_What is required_: Return the whole listing, keeping every character the same.

··· Dataset excerpt ···

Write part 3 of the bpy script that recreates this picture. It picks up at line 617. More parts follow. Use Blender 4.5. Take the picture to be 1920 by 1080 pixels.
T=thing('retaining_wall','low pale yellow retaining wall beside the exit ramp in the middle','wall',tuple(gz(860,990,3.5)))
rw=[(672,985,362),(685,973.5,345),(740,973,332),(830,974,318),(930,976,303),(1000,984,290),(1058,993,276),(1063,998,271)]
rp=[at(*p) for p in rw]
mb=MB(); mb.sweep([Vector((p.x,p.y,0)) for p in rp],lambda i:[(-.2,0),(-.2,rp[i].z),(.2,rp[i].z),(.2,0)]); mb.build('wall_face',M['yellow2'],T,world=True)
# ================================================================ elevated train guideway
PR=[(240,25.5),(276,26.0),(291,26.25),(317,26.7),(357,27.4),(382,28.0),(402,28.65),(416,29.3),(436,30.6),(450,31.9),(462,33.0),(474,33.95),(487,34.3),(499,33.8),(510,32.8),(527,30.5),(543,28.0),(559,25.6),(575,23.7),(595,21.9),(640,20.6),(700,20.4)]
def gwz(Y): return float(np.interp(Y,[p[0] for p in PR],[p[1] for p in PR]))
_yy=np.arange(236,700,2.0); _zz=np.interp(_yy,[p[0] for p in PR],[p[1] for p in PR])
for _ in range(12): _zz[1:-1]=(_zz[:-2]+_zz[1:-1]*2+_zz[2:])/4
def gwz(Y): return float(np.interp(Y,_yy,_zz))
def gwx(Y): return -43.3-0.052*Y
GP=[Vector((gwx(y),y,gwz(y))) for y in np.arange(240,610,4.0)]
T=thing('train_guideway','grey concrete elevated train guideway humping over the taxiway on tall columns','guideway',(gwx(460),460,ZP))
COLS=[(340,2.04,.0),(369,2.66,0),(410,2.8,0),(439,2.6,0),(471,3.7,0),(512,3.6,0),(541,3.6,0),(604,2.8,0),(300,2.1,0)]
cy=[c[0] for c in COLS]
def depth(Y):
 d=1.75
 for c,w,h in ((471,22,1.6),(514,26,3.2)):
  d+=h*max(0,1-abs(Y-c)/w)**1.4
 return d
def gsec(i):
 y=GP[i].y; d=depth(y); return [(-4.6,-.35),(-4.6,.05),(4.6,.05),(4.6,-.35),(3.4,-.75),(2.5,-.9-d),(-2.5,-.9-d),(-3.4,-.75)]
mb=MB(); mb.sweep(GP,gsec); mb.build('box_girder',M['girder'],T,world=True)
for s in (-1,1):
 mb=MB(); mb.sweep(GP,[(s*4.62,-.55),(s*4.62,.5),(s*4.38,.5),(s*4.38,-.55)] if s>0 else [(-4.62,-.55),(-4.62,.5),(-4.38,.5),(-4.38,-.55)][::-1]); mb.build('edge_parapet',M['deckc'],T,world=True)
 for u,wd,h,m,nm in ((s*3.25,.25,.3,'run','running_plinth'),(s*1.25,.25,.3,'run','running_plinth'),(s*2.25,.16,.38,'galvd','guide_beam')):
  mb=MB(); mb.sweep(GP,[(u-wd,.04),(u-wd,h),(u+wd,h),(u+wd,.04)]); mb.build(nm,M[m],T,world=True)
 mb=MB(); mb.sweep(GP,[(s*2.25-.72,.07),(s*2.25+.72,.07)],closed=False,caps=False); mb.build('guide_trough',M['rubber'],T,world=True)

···

_Task output_:
Write part 3 of the bpy script that recreates this picture. It picks up at line 617. More parts follow. Use Blender 4.5. Take the picture to be 1920 by 1080 pixels.
T=thing('retaining_wall','low pale yellow retaining wall beside the exit ramp in the middle','wall',tuple(gz(860,990,3.5)))
rw=[(672,985,362),(685,973.5,345),(740,973,332),(830,974,318),(930,976,303),(1000,984,290),(1058,993,276),(1063,998,271)]
rp=[at(*p) for p in rw]
mb=MB(); mb.sweep([Vector((p.x,p.y,0)) for p in rp],lambda i:[(-.2,0),(-.2,rp[i].z),(.2,rp[i].z),(.2,0)]); mb.build('wall_face',M['yellow2'],T,world=True)
# ================================================================ elevated train guideway
PR=[(240,25.5),(276,26.0),(291,26.25),(317,26.7),(357,27.4),(382,28.0),(402,28.65),(416,29.3),(436,30.6),(450,31.9),(462,33.0),(474,33.95),(487,34.3),(499,33.8),(510,32.8),(527,30.5),(543,28.0),(559,25.6),(575,23.7),(595,21.9),(640,20.6),(700,20.4)]
def gwz(Y): return float(np.interp(Y,[p[0] for p in PR],[p[1] for p in PR]))
_yy=np.arange(236,700,2.0); _zz=np.interp(_yy,[p[0] for p in PR],[p[1] for p in PR])
for _ in range(12): _zz[1:-1]=(_zz[:-2]+_zz[1:-1]*2+_zz[2:])/4
def gwz(Y): return float(np.interp(Y,_yy,_zz))
def gwx(Y): return -43.3-0.052*Y
GP=[Vector((gwx(y),y,gwz(y))) for y in np.arange(240,610,4.0)]
T=thing('train_guideway','grey concrete elevated train guideway humping over the taxiway on tall columns','guideway',(gwx(460),460,ZP))
COLS=[(340,2.04,.0),(369,2.66,0),(410,2.8,0),(439,2.6,0),(471,3.7,0),(512,3.6,0),(541,3.6,0),(604,2.8,0),(300,2.1,0)]
cy=[c[0] for c in COLS]
def depth(Y):
 d=1.75
 for c,w,h in ((471,22,1.6),(514,26,3.2)):
  d+=h*max(0,1-abs(Y-c)/w)**1.4
 return d
def gsec(i):
 y=GP[i].y; d=depth(y); return [(-4.6,-.35),(-4.6,.05),(4.6,.05),(4.6,-.35),(3.4,-.75),(2.5,-.9-d),(-2.5,-.9-d),(-3.4,-.75)]
mb=MB(); mb.sweep(GP,gsec); mb.build('box_girder',M['girder'],T,world=True)
for s in (-1,1):
 mb=MB(); mb.sweep(GP,[(s*4.62,-.55),(s*4.62,.5),(s*4.38,.5),(s*4.38,-.55)] if s>0 else [(-4.62,-.55),(-4.62,.5),(-4.38,.5),(-4.38,-.55)][::-1]); mb.build('edge_parapet',M['deckc'],T,world=True)
 for u,wd,h,m,nm in ((s*3.25,.25,.3,'run','running_plinth'),(s*1.25,.25,.3,'run','running_plinth'),(s*2.25,.16,.38,'galvd','guide_beam')):
  mb=MB(); mb.sweep(GP,[(u-wd,.04),(u-wd,h),(u+wd,h),(u+wd,.04)]); mb.build(nm,M[m],T,world=True)
 mb=MB(); mb.sweep(GP,[(s*2.25-.72,.07),(s*2.25+.72,.07)],closed=False,caps=False); mb.build('guide_trough',M['rubber'],T,world=True)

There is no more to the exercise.